A report by the Nigerian Investment Promotion Commission revealed that between 2015 and 2022, over 50 companies—ranging from multinational corporations to local enterprises—ceased operations or moved their activities out of Nigeria. The most recent to announce its exit is South African retail giant Pick n Pay, which confirmed plans to sell its 51% stake in a joint venture and exit the Nigerian market. The company had entered Nigeria in 2016 and opened its first store in 2021, but is now restructuring its operations outside the country.
This departure is part of a broader trend. In 2020, more than 10 companies, including Standard Biscuits Nigeria and NASCO Fiber Products, closed or downsized their operations. In 2021, the number increased to over 20, with companies like Tower Aluminium and Mufex Nigeria among those pulling out. By 2022, over 15 companies ceased operations, further emphasizing the difficulties businesses face in Nigeria. This trend continued in 2023, with big names like Unilever Nigeria, Procter & Gamble, and ShopRite exiting due to worsening economic conditions.

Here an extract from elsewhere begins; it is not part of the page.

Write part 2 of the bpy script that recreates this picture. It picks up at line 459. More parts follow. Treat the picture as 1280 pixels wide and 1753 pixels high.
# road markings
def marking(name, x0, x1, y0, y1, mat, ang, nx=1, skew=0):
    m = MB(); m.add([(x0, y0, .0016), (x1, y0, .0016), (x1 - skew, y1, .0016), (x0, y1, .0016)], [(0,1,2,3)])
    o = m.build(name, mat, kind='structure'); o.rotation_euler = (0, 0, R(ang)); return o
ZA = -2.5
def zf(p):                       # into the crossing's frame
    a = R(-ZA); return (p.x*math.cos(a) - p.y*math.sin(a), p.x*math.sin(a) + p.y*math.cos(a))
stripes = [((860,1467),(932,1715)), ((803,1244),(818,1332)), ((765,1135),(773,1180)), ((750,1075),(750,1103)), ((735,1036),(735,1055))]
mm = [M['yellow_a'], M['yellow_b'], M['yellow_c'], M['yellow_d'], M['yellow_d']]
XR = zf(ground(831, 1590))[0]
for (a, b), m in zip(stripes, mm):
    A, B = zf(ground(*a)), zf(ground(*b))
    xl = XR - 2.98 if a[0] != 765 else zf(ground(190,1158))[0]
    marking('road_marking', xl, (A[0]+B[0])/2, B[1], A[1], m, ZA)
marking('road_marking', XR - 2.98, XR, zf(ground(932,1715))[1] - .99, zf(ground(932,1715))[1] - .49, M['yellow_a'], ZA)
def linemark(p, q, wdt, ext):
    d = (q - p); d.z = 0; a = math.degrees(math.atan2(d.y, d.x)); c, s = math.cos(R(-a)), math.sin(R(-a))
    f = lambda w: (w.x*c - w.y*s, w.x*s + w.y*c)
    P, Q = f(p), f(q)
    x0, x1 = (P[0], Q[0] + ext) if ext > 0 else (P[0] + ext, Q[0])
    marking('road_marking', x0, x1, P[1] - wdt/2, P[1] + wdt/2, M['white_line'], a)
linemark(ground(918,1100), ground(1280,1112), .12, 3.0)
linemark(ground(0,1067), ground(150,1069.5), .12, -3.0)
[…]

The exodus persisted in 2024, with at least five major companies—including Microsoft Nigeria and Total Energies—shutting down or reducing their presence in the country. These companies have cited the ongoing volatility in Nigeria’s business environment, including the depreciation of the naira, high energy costs, poor infrastructure, and an unpredictable regulatory framework.
Economists have pointed to several key factors behind these exits. Vincent Nwani, an economist and former Director of Research at the Lagos Chamber of Commerce, highlighted that the scarcity of foreign exchange, naira devaluation, and rising energy costs are among the primary reasons multinationals are leaving. According to Nwani, the departure of these companies has resulted in significant economic losses, totaling an estimated N94 trillion over five years.
Professor Olusegun Ajibola of Babcock University added that the volatility of the exchange rate has caused foreign investments to lose value. Companies that initially invested in Nigeria in their home currency have seen their profits significantly diminished when converted back into their original currency due to the weakening naira.
Despite the challenges, Ajibola pointed out that Nigeria still holds strong potential for international investors due to its robust market, though issues like infrastructure deficits, insecurity, and regulatory challenges need urgent attention.
The OPS has raised alarms over the consequences of the ongoing exodus. Dele Oye, National President of the Nigerian Association of Chambers of Commerce, Industry, Mines and Agriculture (NACCIMA), called for more stable and transparent monetary policies. He also advocated for reforms in the oil and gas sector to restore investor confidence, as the high cost of fuel and energy has become a significant barrier to business operations.
Oye further emphasized that unless the Central Bank of Nigeria (CBN) implements policies that stabilize the naira and make the business environment more attractive, the trend of company exits could continue. He also called for better collaboration between the government, the private sector, and civil society to create an environment conducive to investment and sustainable growth.
Other industry leaders, including Dr. Femi Egbesola of the Association of Small Business Owners of Nigeria, echoed these concerns, pointing out that the high cost of doing business, insecurity, and inadequate infrastructure are driving companies to relocate to more favorable economies.
The exodus of multinationals has also resulted in significant job losses and could further exacerbate the nation’s unemployment crisis. Adewale Oyerinde, Director-General of the Nigeria Employers’ Consultative Association (NECA), noted that over 15 companies have either divested or reduced their operations in the last three years, impacting thousands of workers and creating ripple effects across the value chains.
In conclusion, while Nigeria still offers a large market for investors, the continued business exits underscore the urgent need for reforms to address the macroeconomic challenges. If the government fails to improve the business climate, more companies may follow suit, leading to further economic setbacks.